La collaboration est l’un des moteurs de la machine Alyx. Outre son partenariat de longue date avec Nick Knight, le designer de la marque, Matthew Williams, a aussi joué le rôle de directeur artistique auprès de Kanye West et Lady Gaga. Bien que son style ait été qualifié de « streetwear de luxe », Wiliams a une autre vision de la chose, ancrée dans les notions d’ingénierie et d’endurance. Il a temporairement relocalisé ses bureaux de New York à Ferrara, afin de s’inspirer de la riche tradition manufacturière de cette région italienne.

Williams a discuté avec Reva Ochuba du monde qu’il souhaite contribuer à concevoir et de l’importance de penser à l’avenir dès maintenant.

Reva Ochuba

Matthew Williams

Je suis curieuse de savoir : pourquoi avoir attendu si longtemps avant de créer Alyx?

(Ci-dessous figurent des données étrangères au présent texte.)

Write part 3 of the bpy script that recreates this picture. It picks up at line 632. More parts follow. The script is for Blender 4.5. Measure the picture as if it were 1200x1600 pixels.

Avant de travailler avec des musiciens, j’ai frayé avec le milieu de la mode et les marques. J’ai toujours voulu faire des vêtements. Le plus difficile en tant que designer est de trouver l’imagerie qui permettra de raconter l’histoire de chaque collection. Pour moi, il était très important d’être en mesure de communiquer ma vision à mes collaborateurs potentiels. J’avais beaucoup à apprendre de ce côté, et j’ai attendu de me sentir suffisamment en confiance pour pouvoir mener mes idées à terme.

Si l’on rattache ceci à la philosophie de marque d’Alyx, dirais-tu que vous vous inscrivez au carrefour du streetwear et du luxe?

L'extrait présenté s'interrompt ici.